Y un punto especial debemos resaltar antes de finalizar de hablar de este film. Donde Glen or Glenda y Vestida de azul se posicionaban defendiendo a sus protagonistas como un grupo de personas comunes más, en Paris is Burning no existe más que los cámaras como testigos oculares del asunto y sin embargo, es de las tres películas la que más ha influído en la normalización de los marginados a los que cada uno de los filmes retrataba. Comenzando porque el Harlem a los finales de los 80, no era precisamente Tribeca, ni Beverly Hills, ni el barrio de Salamanca. En esta zona de Nueva York se concentraba la mayor cantidad de drogadictos, vagabundos y seropositivos del país. Si además juntásemos alguna de estas características con ser negro, homosexual o ambas ¡Voilà! Aquí tenemos el concepto de marginado social de aquel entonces en su máxima expresión. Y partiendo de este representativo cliché cuesta hacerse a la idea de cómo un movimiento minoritario en una zona marginal llevada a cabo por los considerados más bajos estratos de la sociedad ha conseguido despertar el interés de publicistas y creativos hasta el punto de llegar a reconvertirse el barrio en una de las zonas más prósperas de Nueva York en menos de diez años a través de las tendencias.
Partiendo por el imparable ascenso del documental, que salió vencedor en Sundance, la Berlinale y en numerosos premios de asociaciones de críticos tanto liberales y elitistas —NY, LA— como las más conservadoras, familiares y accesibles, como la de Kansas o la NBR. Pero también debido a todo este éxito de iniciativa que hizo fijar la atención en Harlem justo cuando el documental estaba teniendo lugar, afortunado testigo de una futura gallina de los huevos de oro. Así empezó a convertirse este simulacro de cultura de club en una tendencia a nivel internacional cuando saltó a la música de la mano del voguing a los videoclips de Madonna, de Salt N Peppa, diversos raperos como MC Hammer e incluso representado en nuestra piel de toro en un impagable videoclip de un remix del Bandido de Azúcar Moreno. Ese hit a reivindicar, cantado por las hermanas Salazar, ese grupo que canta de fondo Sólo se vive una vez en Happy together de Wong Kar-Wai.

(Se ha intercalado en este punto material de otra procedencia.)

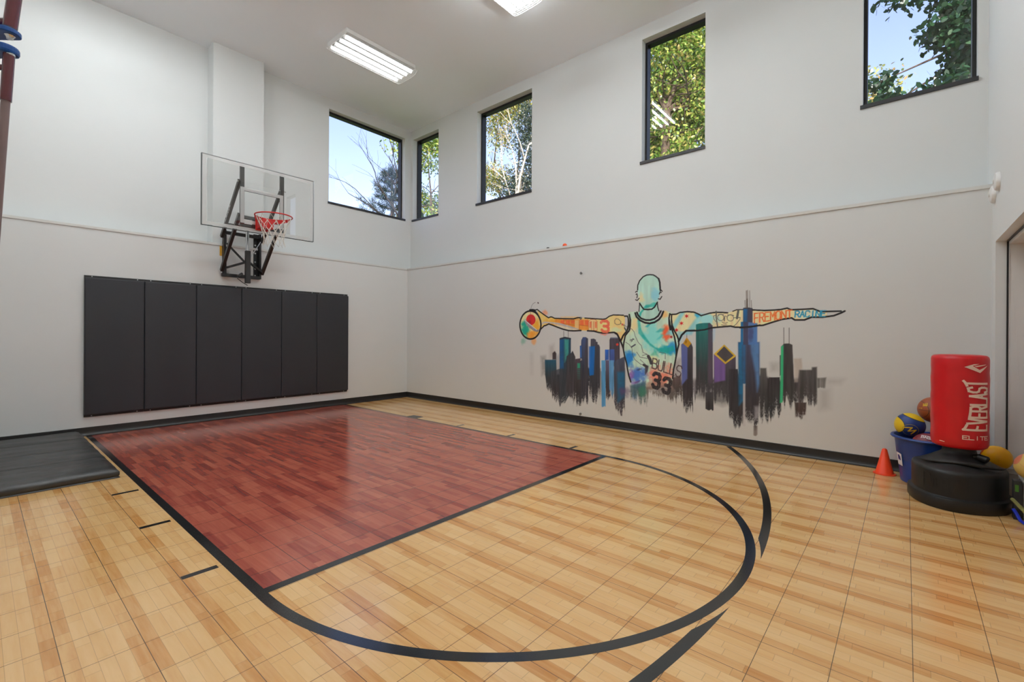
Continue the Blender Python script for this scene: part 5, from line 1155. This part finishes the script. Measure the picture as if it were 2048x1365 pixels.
def tree(name,base,label,blobs,n,size,leaf,trunkr,lean=(0,0),bark='bark',seed=1,split=3.0,cat='tree',limbs=(),**kw):
    root=thing(name,base,label,cat,'trees outside the windows'); rg=random.Random(seed)
    if n: leaves('foliage',root,blobs,n,size,LM[leaf],seed=seed,**kw)
    mb=MB(); x,y,z=base; pts=[(x,y,z),(x+lean[0]*.3,y+lean[1]*.3,z+split*.5),(x+lean[0],y+lean[1],z+split)]
    mb.tube(pts,[trunkr,trunkr*.85,trunkr*.7],10)
    for b in blobs:
        e=Vector(b[:3]); s=Vector(pts[-1]); m_=(s+e)/2+Vector((rg.gauss(0,.2),rg.gauss(0,.2),.2))
        mb.tube([tuple(s),tuple(m_),tuple(e)],[trunkr*.45,trunkr*.26,trunkr*.08],7)
        for k in range(5): grow(mb,tuple(e if k%2 else m_),(rg.gauss(0,1),rg.gauss(0,1),rg.gauss(.3,.6)),b[3]*.8,trunkr*.16,1,rg)
    for (p0,p1,r0,dp) in limbs:
        dv=Vector(p1)-Vector(p0); grow(mb,p0,dv,dv.length*.55,r0,dp,rg,.45,.1)
    mb.build('trunk',BM[bark],root,smooth=True)
    return root
G=-1.0
# seen in the window left of the corner: a nearly bare tree and a pine
bt=thing('bare_tree',(-2.75,2.05,G),'almost leafless tree with thin arching twigs outside the hoop wall','tree','trees outside the windows')
mb=MB(); rg=random.Random(21); mb.tube([(-2.75,2.05,G),(-2.72,2.0,2.0),(-2.70,1.92,4.4)],[.12,.10,.06],8)
for p0,d,L,r in (((-2.70,1.92,4.35),(-.15,-.75,.75),1.25,.030),((-2.71,1.93,4.2),(-.05,-1,.38),1.35,.026),((-2.70,1.92,4.4),(.1,-.42,1),1.35,.032),((-2.70,1.92,4.1),(-.1,-.95,.18),1.2,.022),((-2.70,1.93,4.4),(.05,-.1,1.1),1.3,.03),((-2.7,1.93,4.2),(.1,.3,1.1),1.2,.024)):
    grow(mb,p0,d,L,r,3,rg,.36,.12,.62,(2,3))
mb.build('branches',BM['twig'],bt,smooth=True)
leaves('foliage',bt,[(-2.72,1.45,5.0,.3,.35,.5)],90,.06,LM['grey'],seed=8,clus=30,spread=.12)
pn=thing('pine_tree',(-3.55,2.15,G),'dark blue green pine rising at the right edge of the window left of the corner','tree','trees outside the windows')
mb=MB(); mb.tube([(-3.55,2.15,G),(-3.52,2.1,3.6),(-3.5,2.02,6.2)],[.16,.1,.015],8); bl=[]
rg=random.Random(9)
for z,ln in ((4.5,1.0),(4.75,1.05),(5.0,.62),(5.25,.55),(5.5,.5),(5.75,.4),(5.98,.3)):
    for k in range(6):
        a=k*PI/3+z*2.3; p=(-3.52,2.08,z); e=(-3.52+ln*math.cos(a),2.08+ln*math.sin(a),z+.3*ln); mb.tube([p,((p[0]+e[0])/2,(p[1]+e[1])/2,z+.08),e],[.018,.012,.005],5)
        for t in (.35,.6,.85,1.0): bl.append((p[0]+(e[0]-p[0])*t,p[1]+(e[1]-p[1])*t,p[2]+(e[2]-p[2])*t,.05,.05,.05,1))
bl+=[(-3.5,2.02,6.2,.06,.06,.12,1.5)]
mb.build('trunk',BM['bark'],pn,smooth=True); leaves('foliage',pn,bl,8500,.13,LM['blue'],aspect=.07,clus=3,spread=.035,seed=5,needle=True)
# mural side, from the corner to the right
tree('maple_tree',(-5.2,4.75,G),'sunlit green tree outside the narrow window at the corner',[(-5.0,4.5,8.1,1.3,1.0,.9),(-4.5,4.1,4.7,1.3,1.0,.9),(-6.0,5.6,6.3,.9,.9,.9,.4)],9000,.10,'sunny',.12,(.1,.1),seed=31,split=5.2,clus=50,spread=.22)
tree('birch_tree',(-2.35,6.35,G),'pale trunked birch with thin grey foliage outside the second window from the corner',[(-2.1,7.0,8.7,.65,.5,1.2),(-2.3,6.9,6.6,1.1,.6,.6),(-1.8,6.9,7.5,.5,.5,.7)],11000,.08,'grey',.085,(.02,.05),'birch',seed=42,split=6.9,clus=60,spread=.25,limbs=(((-2.33,6.4,5.8),(-2.0,6.2,9.6),.045,3),((-2.33,6.4,5.7),(-2.6,6.2,9.2),.04,3),((-2.33,6.4,5.4),(-3.2,6.0,8.0),.03,3)))
tree('autumn_tree',(-4.2,8.0,G),'yellow green autumn tree behind the pale birch',[(-3.55,6.7,9.2,.6,.5,1.0),(-3.9,6.8,7.2,.7,.6,.6),(-3.3,7.6,10.2,.8,.7,.8)],8000,.085,'mixed',.12,(.2,-.1),seed=53,split=6.5,clus=50,spread=.25)
tree('oak_tree',(3.12,5.72,G),'dense sunlit oak filling the tall window above the mural',[(3.0,6.0,8.4,1.2,.8,1.0),(3.9,6.3,9.3,1.3,.9,1.0),(3.5,6.4,6.9,1.3,.9,.8),(2.4,6.5,7.6,1.0,.8,1.2),(4.0,6.6,7.8,1.0,.8,1.1),(3.4,5.7,5.6,1.2,.7,.6),(3.3,6.7,7.5,1.1,.5,1.0)],24000,.105,'sunny',.15,(.1,.1),seed=64,split=8.2,clus=70,spread=.18)
tree('background_tree',(1.2,12.5,G),'darker green tree behind the oak above the mural',[(1.0,12,11.0,2.6,1.5,2.6),(2.6,12.0,10.0,2.4,1.5,2.6)],9000,.16,'dark',.2,seed=65,split=7.5,clus=60,spread=.4)
tree('linden_tree',(9.6,5.2,G),'dark leaved tree whose branches cross the window farthest right',[(8.72,3.9,5.75,.32,.4,.5,.24),(8.72,4.1,6.5,.36,.4,.5,.2),(8.3,3.9,7.0,.7,.4,.3,.12),(8.55,3.7,5.05,.35,.4,.22,.13),(7.74,3.6,5.02,.16,.2,.18,.045),(7.9,3.5,4.8,.2,.25,.12,.05),(7.66,3.7,5.5,.08,.15,.14,.018),(8.35,3.9,6.15,.12,.2,.1,.03),(9.3,4.4,6.6,.6,.6,.9,.17)],7500,.105,'dark',.09,(-.2,-.5),seed=75,split=6.8,clus=110,spread=.10,aspect=.6)
tree('yellow_tree',(6.6,18.5,G),'sunlit yellow autumn tree low behind the dark branches',[(6.3,18.0,10.6,1.6,1.2,1.6),(8.2,18.5,9.6,1.8,1.2,.9)],5000,.16,'mixed',.2,seed=86,split=8.5,clus=40,spread=.35)
# ------------------------------------------------------------------ sky, sun, camera
w=bpy.data.worlds.new('World'); sc.world=w; w.use_nodes=True; nt=w.node_tree; bg=nt.nodes['Background']
sk=nt.nodes.new('ShaderNodeTexSky'); sk.sky_type='NISHITA'; sk.sun_disc=False; sk.sun_elevation=math.radians(38); sk.sun_rotation=math.radians(150); sk.altitude=200; sk.air_density=1.0; sk.dust_density=2.0; sk.ozone_density=1.2
mxn=nt.nodes.new('ShaderNodeMix'); mxn.data_type='RGBA'; mxn.blend_type='MULTIPLY'; mxn.inputs[0].default_value=1.0; mxn.inputs[7].default_value=(1.22,1.0,.98,1)
nt.links.new(sk.outputs[0],mxn.inputs[6]); nt.links.new(mxn.outputs[2],bg.inputs[0]); bg.inputs[1].default_value=SKY
su=bpy.data.lights.new('sun','SUN'); su.energy=SUN; su.angle=math.radians(.6); su.color=(1,.95,.86); so=bpy.data.objects.new('sun',su); COL.objects.link(so)
so.rotation_euler=Vector((-.55,.62,-.62)).to_track_quat('-Z','Y').to_euler()
cam=bpy.data.cameras.new('camera'); co=bpy.data.objects.new('camera',cam); COL.objects.link(co); sc.camera=co
f_,cy_,yaw,pit,rol=920.3496,669.563,.8625,-.00094,.00503
CX_=(8.0089,-5.941,1.3365)
F_=Vector((-math.cos(yaw),math.sin(yaw),0)); R_=Vector((math.sin(yaw),math.cos(yaw),0)); U_=Vector((0,0,1))
F_,U_=F_*math.cos(pit)+U_*math.sin(pit),U_*math.cos(pit)-F_*math.sin(pit); R_,U_=R_*math.cos(rol)+U_*math.sin(rol),U_*math.cos(rol)-R_*math.sin(rol)
m=Matrix(((R_.x,U_.x,-F_.x,CX_[0]),(R_.y,U_.y,-F_.y,CX_[1]),(R_.z,U_.z,-F_.z,CX_[2]),(0,0,0,1))); co.matrix_world=m
cam.sensor_width=36; cam.sensor_fit='HORIZONTAL'; cam.lens=f_*36/2048; cam.shift_y=(cy_-682.5)/2048; cam.clip_start=.05; cam.clip_end=200
v=sc.view_settings; sc.display_settings.display_device='sRGB'; v.view_transform='Standard'; v.look='None'; v.gamma=1.0; v.use_curve_mapping=False; v.exposure=EXPOSURE
c=sc.cycles; c.use_denoising=True; c.max_bounces=10; c.diffuse_bounces=6; c.glossy_bounces=4; c.transmission_bounces=6; c.transparent_max_bounces=12; c.sample_clamp_indirect=6.0; c.use_light_tree=True; c.caustics_reflective=False; c.caustics_refractive=False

Premonitorio título el de este documental, que una vez que salió a la luz, todo el conjunto que retrataba estaba ya empezando a convertirse en una tendencia de potencia arrolladora e intensidad abrasadora a lo largo y ancho de todo el globo. Llegando el día de hoy en la que, salvo contadas excepciones que vienen a poner nuestra percepción del mundo patas arriba, el uso de estos personajes en el cine ya es tan solo una anécdota sin importancia y no un reclamo de morbo para mostrar cualquier historia, buena o mala.